Poor quality video after imovie imports it

I have reasonably good quality video (Video DivX 6.0, 640x480, 29.97 fps, Audio: uLaw 2:1, Mono, 8000 Hz) ) which when viewed on my imac in QT looks good. I then import into imovieHD and the quality reduces (lower res and flatter contrast).
The problem seems to be the conversion to DV because if I use toast to do this same conversion I get the same loss in quality (I needed to do this to get movieds into imovie08)
So my question is, given that imovie seems to only use DV (converting all other formats), how to I convert my videos to DV without quality loss (I have all the usual 10.5 software and also TOAST)
Hope somone can help, been banging my head against this for a while now.
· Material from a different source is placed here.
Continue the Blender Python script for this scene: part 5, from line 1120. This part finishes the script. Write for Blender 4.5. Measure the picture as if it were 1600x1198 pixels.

At it's heart, iMovie is a DV editing application. When you look at the big picture there are two fundamental video files: those that are meant to be edited and those that are meant to be distributed (youtube, DVD etc). You have a "distributed" file that you wish to edit. This simply means there will always be obstacles and loss of quality. As example, a DV file = 13GB/hour. This is compressed for distribution (commonly using iDVD to create a DVD which only holds 4.3GB). The more compressed the file is, the more quality is going to suffer.
Your file is very compressed and I think you are barking up the wrong tree. What is it you want to do with your file inside of iMovie? I believe there are Divx editing applications out there that will perform simply cuts- but I think they are Windows only. I didn't see anything that would do more than simple cuts, probably because all the individual frame information is gone via compression (which is why iMovie wants an individual frame format).
I may have an MP3 a friend gives me of a orchestra performance. The original recording took place in a studio, mastered via a huge 48-track console. I may want to go back and extract just the trumpet- easy enough with the source material- but not something that can be realistically done with a very compressed MP3.